La motivazione iniziale addotta da Salvini per respingere di una riverifica della manovra – “Ho altri impegni” – è stata giudicata generica, pretestuosa, dettata da puro tatticismo. In realtà è una motivazione effettiva e anzi molto significativa per l’analisi della situazione italiana. Salvini fino a ieri sera tardo è stato impegnato a tempo ultra-pieno nella fase finale della campagna elettorale in Trentino e Alto Adige: dove si vota domani per il rinnovo delle autonomie provinciali. Un appuntamento non troppo distante né geograficamente, né politicamente dal voto in  Baviera di cinque giorni fa: evento che per tre giorni si è meritato le headelines sui media internazionali. I sondaggi parlano chiaro: la Lega può espugnare la Provincia di De Gasperi, storica roccaforte del centro-sinistra, modello e approdo sognato di tante spinte autonomiste dal vicino Lombardo-Veneto.
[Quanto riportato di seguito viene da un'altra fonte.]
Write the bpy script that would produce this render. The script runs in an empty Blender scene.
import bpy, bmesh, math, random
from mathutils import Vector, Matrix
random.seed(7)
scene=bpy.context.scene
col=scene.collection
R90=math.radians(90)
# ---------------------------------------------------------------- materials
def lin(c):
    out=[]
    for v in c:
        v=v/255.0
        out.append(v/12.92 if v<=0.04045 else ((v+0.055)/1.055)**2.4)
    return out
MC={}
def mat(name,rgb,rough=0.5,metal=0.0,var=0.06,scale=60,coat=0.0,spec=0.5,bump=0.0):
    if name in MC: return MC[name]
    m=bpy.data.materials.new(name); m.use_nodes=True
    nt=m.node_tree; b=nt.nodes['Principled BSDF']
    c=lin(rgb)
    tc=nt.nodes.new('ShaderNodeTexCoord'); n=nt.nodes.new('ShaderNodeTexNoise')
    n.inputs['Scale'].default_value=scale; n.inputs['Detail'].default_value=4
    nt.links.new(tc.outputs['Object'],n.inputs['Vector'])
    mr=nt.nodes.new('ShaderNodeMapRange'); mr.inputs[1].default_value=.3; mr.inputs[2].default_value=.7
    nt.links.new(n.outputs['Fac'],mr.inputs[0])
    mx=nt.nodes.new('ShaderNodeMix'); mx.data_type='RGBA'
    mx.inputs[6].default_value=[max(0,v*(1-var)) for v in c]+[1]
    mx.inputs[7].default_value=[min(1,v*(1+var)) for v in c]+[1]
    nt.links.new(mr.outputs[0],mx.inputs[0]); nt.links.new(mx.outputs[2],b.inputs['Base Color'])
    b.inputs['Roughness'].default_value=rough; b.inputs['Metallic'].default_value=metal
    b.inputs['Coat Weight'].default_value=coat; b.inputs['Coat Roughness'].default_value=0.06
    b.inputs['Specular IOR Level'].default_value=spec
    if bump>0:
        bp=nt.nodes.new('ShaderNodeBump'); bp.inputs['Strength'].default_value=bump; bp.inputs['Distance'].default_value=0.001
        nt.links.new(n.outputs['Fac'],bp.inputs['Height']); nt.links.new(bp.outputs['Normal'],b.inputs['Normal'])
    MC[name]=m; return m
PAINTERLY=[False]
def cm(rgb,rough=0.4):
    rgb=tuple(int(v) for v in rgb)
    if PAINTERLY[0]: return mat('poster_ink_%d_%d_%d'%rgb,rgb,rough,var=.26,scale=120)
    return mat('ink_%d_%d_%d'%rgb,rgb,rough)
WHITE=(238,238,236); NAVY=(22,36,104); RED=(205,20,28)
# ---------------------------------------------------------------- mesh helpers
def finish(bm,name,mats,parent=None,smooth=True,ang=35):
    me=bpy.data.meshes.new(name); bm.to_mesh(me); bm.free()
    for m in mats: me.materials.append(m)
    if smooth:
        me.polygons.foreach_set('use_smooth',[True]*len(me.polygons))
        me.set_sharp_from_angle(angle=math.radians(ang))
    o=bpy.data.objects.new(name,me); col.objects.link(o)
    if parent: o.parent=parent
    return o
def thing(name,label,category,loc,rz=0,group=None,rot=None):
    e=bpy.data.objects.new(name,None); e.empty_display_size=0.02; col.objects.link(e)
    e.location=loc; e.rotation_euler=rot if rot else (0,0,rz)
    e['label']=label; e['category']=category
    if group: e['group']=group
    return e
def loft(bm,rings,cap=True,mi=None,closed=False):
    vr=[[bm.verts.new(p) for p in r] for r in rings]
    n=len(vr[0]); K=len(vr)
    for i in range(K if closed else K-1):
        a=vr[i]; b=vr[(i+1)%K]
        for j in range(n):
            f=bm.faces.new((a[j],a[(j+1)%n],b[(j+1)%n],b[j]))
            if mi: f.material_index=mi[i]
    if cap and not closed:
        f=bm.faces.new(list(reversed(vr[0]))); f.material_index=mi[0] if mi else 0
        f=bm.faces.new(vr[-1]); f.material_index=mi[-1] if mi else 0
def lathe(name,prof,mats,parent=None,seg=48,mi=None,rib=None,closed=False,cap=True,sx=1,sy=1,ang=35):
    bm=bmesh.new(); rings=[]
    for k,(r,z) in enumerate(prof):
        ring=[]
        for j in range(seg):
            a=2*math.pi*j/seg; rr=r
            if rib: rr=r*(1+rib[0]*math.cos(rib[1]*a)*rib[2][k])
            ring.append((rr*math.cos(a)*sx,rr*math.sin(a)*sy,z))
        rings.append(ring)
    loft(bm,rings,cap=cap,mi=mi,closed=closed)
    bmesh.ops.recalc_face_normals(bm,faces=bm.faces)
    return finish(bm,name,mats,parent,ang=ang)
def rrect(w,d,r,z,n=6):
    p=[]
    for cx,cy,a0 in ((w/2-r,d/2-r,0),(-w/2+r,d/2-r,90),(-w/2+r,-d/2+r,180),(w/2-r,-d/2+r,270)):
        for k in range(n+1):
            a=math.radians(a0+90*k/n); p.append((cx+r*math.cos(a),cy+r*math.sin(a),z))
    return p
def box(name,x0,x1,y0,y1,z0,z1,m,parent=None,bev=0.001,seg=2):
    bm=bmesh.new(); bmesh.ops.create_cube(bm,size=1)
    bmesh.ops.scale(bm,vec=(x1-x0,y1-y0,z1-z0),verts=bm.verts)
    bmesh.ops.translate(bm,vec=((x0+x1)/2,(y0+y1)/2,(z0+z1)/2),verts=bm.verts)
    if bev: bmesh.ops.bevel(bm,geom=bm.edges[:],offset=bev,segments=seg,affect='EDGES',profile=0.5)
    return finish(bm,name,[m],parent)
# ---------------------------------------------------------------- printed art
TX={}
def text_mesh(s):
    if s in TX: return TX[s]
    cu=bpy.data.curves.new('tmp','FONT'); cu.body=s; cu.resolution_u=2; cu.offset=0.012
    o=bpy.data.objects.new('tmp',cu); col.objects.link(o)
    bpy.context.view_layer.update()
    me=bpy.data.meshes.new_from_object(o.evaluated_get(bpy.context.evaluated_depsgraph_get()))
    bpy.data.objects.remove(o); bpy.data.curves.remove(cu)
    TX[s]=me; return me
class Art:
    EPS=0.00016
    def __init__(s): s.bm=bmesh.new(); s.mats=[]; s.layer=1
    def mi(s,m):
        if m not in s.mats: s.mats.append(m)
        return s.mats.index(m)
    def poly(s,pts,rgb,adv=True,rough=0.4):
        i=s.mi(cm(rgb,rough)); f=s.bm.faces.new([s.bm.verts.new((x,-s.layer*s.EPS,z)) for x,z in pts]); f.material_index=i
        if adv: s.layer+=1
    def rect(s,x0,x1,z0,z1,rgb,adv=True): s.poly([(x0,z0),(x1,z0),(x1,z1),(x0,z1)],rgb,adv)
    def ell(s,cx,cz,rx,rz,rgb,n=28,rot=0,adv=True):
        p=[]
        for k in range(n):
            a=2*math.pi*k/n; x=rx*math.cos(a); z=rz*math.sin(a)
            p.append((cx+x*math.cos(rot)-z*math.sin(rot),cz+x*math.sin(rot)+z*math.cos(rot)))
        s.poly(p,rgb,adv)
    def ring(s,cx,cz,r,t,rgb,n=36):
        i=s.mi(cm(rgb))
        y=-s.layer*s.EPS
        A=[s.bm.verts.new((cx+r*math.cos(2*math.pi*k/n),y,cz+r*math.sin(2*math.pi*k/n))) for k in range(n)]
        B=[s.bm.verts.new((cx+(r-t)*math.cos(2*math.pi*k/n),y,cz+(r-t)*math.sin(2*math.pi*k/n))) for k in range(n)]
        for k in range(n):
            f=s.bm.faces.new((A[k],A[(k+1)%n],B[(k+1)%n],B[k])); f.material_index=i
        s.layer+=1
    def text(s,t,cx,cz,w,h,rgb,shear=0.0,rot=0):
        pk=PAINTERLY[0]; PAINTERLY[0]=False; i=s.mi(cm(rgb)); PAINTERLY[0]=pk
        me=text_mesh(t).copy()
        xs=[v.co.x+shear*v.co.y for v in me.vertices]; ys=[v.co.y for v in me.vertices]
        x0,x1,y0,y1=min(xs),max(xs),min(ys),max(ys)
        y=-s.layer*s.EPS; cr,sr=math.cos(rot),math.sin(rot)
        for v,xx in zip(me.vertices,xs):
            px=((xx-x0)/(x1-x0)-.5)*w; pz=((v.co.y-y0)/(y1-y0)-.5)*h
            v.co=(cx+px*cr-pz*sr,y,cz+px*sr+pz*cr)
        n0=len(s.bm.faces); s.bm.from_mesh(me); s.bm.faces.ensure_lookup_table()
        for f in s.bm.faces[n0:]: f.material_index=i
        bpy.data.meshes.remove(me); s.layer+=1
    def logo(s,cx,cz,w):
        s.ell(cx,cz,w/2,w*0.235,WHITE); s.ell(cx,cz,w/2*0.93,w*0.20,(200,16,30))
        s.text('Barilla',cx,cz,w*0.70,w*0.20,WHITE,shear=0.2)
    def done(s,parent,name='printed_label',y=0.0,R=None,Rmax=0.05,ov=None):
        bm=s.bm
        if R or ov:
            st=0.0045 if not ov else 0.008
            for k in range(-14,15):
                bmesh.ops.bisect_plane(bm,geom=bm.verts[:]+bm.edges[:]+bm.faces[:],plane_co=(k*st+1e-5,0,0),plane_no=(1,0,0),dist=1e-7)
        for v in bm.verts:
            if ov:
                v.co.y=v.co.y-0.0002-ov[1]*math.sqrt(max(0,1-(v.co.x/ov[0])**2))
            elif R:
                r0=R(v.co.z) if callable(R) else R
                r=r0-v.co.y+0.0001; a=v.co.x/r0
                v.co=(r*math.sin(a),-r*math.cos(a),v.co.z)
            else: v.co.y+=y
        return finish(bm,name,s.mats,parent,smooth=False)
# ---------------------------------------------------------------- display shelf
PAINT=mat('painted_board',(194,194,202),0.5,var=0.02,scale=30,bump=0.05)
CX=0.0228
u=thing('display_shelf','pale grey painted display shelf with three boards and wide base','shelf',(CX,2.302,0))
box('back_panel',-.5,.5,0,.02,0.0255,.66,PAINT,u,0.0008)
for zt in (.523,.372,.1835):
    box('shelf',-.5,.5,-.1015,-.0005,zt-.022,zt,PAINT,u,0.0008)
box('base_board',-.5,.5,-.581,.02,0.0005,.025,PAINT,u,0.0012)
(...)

E la stessa Lega può inopinatamente sostituire il Pd nella nuova maggioranza di governo a Bolzano, quel Pd del “ridotto alpino” utile il 4 marzo a far rieleggere l’ex ministro Maria Elena Boschi. Ma l’Alto Adige è anche la “terra di mezzo” fra l’Italia leghista e l’Austria “diversamente sovranista” di Sebastian Kurz: che preme con la proposta di doppio passaporto per i “diversamente italiani” del Sud Tirolo; e che forse anche per questo appare in questi giorni zelante come l’Olanda o la Finlandia sui conti italiani. 

È  comunque chiaro che a Trento e Bolzano – non diversamente che a Monaco di Baviera domenica scorsa – si gioca un nuovo round di primo livello nella lunga e già “sporca” campagna elettorale per il voto del 26 maggio 2019. Né può essere dimenticato che proprio negli ultimi giorni Salvini ha lanciato il ballon d’essai di una discesa in campo alle europee come spitzenkandidat del fronte sovranista anti-europeo. Lo ha fatto da Mosca, dove continua a regnare quel Vladimir Putin la cui amicizia costò carissima a Berlusconi nel 2011, ma non poco anche all’Italia dell’ultimo governo di centrodestra. Tutto fa spread.